*EXERCISE AIM*
Repeat verbatim the lines from the one containing "Write the bpy" to the one containing "COL = SC.collection", ends included, minus any pictures.

Saved entries
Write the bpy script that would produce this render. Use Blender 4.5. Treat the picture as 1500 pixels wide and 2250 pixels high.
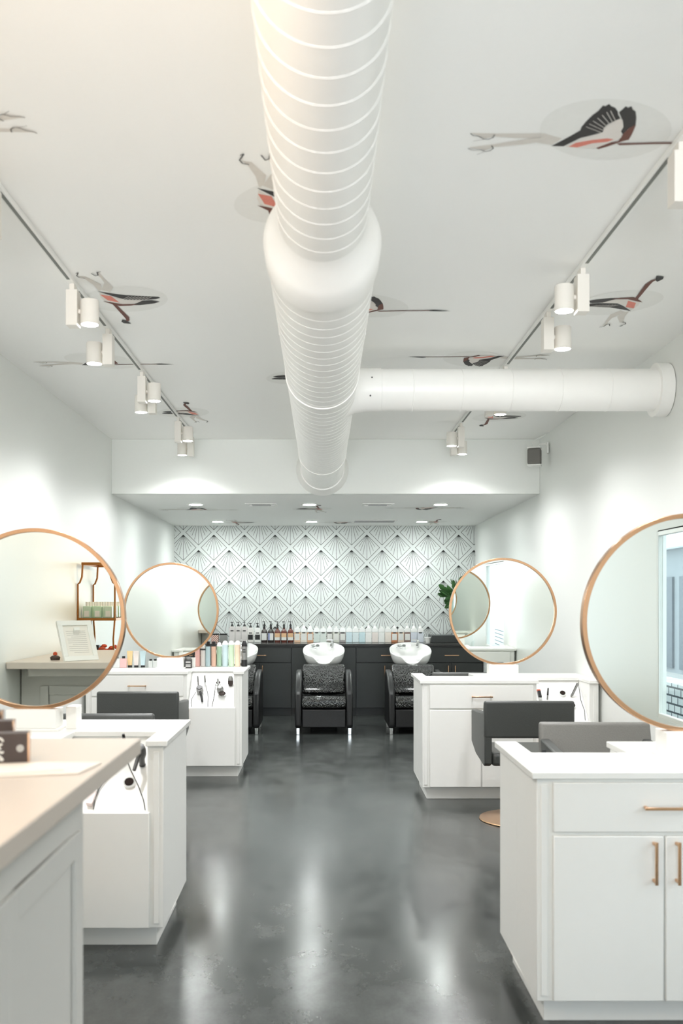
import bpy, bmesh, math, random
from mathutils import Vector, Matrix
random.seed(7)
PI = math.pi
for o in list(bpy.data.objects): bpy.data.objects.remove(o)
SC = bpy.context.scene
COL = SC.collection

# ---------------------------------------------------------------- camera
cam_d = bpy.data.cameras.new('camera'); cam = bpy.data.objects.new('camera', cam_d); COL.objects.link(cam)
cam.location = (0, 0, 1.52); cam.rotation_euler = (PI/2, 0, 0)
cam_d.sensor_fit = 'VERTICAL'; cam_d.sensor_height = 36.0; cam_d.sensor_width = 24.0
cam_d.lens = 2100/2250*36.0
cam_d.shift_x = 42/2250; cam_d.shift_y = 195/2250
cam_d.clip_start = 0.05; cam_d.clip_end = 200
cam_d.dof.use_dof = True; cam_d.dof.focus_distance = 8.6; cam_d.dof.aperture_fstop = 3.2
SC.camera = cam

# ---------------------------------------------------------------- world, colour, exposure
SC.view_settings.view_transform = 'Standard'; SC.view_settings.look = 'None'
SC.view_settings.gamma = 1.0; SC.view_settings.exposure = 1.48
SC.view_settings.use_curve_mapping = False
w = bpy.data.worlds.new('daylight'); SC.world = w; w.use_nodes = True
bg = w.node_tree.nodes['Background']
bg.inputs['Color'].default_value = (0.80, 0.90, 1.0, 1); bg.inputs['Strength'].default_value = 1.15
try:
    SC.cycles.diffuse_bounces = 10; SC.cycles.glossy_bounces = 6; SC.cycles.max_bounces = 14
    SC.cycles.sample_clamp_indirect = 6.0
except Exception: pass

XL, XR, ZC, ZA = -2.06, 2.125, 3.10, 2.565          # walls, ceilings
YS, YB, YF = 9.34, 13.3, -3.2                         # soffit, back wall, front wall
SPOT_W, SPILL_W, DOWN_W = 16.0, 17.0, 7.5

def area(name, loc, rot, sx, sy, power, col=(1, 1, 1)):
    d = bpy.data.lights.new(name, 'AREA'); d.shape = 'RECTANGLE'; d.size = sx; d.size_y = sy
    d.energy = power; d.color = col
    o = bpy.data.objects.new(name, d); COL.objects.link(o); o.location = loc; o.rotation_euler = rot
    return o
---
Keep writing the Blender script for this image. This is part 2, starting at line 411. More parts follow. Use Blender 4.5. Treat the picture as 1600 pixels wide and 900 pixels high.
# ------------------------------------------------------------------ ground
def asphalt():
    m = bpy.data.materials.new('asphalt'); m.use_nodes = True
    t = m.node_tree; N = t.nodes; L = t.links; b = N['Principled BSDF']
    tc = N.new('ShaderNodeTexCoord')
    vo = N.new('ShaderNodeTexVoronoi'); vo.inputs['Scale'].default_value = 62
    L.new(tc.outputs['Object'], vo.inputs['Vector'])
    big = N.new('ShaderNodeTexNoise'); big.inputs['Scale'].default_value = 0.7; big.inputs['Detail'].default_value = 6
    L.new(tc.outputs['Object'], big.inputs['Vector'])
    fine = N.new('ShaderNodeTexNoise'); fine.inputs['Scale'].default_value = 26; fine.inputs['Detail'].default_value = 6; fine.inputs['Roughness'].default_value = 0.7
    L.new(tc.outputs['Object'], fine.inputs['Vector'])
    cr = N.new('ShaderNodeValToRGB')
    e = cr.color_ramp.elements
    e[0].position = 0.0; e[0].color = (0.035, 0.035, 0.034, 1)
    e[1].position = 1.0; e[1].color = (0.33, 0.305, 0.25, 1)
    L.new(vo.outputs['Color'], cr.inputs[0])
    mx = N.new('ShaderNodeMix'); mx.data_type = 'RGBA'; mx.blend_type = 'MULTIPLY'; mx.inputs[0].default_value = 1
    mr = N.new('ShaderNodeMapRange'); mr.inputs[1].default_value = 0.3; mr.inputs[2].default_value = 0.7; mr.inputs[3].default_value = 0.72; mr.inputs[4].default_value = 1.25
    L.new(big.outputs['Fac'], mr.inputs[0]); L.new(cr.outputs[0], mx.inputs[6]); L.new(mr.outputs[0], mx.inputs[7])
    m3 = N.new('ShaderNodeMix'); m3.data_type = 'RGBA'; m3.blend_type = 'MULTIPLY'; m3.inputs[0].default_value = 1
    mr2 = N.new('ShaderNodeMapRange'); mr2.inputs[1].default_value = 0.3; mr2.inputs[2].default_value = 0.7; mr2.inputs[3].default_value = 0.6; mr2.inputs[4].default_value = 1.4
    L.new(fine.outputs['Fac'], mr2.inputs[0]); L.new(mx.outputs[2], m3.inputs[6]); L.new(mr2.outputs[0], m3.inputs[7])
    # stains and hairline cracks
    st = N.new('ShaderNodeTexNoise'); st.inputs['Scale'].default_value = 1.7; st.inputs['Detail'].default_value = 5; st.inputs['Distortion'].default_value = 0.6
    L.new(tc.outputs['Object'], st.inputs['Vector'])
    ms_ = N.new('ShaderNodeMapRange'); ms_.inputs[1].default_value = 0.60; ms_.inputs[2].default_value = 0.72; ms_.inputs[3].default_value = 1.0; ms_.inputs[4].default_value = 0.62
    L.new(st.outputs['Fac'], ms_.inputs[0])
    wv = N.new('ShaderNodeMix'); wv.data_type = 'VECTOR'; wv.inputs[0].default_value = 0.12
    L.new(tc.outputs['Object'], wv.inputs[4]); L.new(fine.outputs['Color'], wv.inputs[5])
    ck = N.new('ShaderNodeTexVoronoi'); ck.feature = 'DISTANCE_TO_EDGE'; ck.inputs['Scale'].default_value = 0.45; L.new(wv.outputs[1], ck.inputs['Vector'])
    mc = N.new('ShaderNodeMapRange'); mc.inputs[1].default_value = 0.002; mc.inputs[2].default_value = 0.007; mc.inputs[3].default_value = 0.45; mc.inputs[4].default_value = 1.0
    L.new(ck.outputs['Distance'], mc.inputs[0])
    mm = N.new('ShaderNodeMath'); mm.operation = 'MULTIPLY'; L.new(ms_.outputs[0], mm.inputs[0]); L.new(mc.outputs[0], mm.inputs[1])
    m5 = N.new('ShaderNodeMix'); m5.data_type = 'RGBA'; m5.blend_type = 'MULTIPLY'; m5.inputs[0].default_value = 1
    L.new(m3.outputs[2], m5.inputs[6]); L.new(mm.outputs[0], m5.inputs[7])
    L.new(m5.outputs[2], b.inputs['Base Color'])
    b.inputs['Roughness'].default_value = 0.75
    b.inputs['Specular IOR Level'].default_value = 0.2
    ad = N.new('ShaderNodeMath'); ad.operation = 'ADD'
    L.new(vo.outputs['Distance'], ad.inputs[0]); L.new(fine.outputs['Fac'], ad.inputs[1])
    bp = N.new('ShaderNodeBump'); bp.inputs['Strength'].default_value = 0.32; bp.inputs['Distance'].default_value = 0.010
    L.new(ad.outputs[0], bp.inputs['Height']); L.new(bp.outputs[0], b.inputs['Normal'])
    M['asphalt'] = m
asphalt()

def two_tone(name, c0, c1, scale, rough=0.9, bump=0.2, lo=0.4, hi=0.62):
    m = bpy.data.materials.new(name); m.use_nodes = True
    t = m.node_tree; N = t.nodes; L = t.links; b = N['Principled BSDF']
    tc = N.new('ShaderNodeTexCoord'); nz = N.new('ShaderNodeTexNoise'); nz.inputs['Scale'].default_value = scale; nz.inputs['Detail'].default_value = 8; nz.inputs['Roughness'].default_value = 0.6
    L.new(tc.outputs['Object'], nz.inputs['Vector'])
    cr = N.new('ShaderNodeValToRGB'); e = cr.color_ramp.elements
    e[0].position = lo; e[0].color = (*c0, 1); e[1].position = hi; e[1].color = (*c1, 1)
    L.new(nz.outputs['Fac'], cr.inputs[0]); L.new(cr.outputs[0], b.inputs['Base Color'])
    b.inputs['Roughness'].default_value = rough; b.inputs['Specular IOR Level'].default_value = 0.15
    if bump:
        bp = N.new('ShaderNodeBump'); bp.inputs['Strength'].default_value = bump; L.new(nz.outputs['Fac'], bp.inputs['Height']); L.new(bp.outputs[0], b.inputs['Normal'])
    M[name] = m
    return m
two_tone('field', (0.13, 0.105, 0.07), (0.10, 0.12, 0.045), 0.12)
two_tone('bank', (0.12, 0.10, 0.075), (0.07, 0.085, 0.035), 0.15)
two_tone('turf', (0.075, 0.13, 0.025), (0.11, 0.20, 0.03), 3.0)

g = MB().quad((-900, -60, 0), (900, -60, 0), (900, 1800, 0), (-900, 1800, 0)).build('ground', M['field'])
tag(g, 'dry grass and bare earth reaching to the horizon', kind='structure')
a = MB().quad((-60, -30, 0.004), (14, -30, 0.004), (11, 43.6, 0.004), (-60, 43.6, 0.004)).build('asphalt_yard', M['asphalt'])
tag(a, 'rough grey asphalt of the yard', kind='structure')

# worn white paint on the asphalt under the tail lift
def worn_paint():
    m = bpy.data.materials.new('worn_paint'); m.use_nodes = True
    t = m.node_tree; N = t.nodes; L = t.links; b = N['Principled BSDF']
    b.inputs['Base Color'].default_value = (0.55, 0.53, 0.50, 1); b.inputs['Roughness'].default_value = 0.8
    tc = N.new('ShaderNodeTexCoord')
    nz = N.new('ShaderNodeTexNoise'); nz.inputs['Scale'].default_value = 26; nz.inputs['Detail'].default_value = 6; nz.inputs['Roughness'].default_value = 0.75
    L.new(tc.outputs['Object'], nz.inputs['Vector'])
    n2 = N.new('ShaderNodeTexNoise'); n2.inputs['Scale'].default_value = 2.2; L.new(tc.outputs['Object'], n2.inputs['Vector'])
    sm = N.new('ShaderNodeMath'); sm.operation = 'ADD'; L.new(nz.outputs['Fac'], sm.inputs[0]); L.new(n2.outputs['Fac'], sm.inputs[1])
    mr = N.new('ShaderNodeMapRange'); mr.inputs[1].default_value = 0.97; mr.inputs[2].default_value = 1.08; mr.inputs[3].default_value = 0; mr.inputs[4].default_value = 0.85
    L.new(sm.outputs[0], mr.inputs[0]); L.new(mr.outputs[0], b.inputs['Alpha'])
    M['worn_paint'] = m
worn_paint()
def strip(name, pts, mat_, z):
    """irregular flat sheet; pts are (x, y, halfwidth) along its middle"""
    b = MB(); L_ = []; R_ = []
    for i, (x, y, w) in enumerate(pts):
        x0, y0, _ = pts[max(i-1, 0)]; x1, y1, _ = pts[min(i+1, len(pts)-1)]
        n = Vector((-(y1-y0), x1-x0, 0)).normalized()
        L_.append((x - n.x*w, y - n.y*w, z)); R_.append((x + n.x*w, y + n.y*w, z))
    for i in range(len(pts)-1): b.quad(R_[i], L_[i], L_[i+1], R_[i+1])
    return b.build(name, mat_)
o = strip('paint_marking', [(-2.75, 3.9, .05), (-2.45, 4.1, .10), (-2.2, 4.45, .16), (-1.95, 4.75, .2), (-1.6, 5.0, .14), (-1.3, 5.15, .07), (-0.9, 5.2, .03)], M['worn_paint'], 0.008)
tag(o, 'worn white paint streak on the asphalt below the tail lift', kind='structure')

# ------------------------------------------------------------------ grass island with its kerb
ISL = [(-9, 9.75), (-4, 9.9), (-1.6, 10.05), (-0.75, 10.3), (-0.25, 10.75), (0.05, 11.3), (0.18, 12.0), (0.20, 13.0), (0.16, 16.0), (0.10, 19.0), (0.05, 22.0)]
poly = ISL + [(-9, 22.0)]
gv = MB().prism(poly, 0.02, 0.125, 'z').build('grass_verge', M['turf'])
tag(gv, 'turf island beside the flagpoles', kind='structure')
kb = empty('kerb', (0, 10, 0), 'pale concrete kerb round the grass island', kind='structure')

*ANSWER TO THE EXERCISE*
Write the bpy script that would produce this render. Use Blender 4.5. Treat the picture as 1500 pixels wide and 2250 pixels high.
import bpy, bmesh, math, random
from mathutils import Vector, Matrix
random.seed(7)
PI = math.pi
for o in list(bpy.data.objects): bpy.data.objects.remove(o)
SC = bpy.context.scene
COL = SC.collection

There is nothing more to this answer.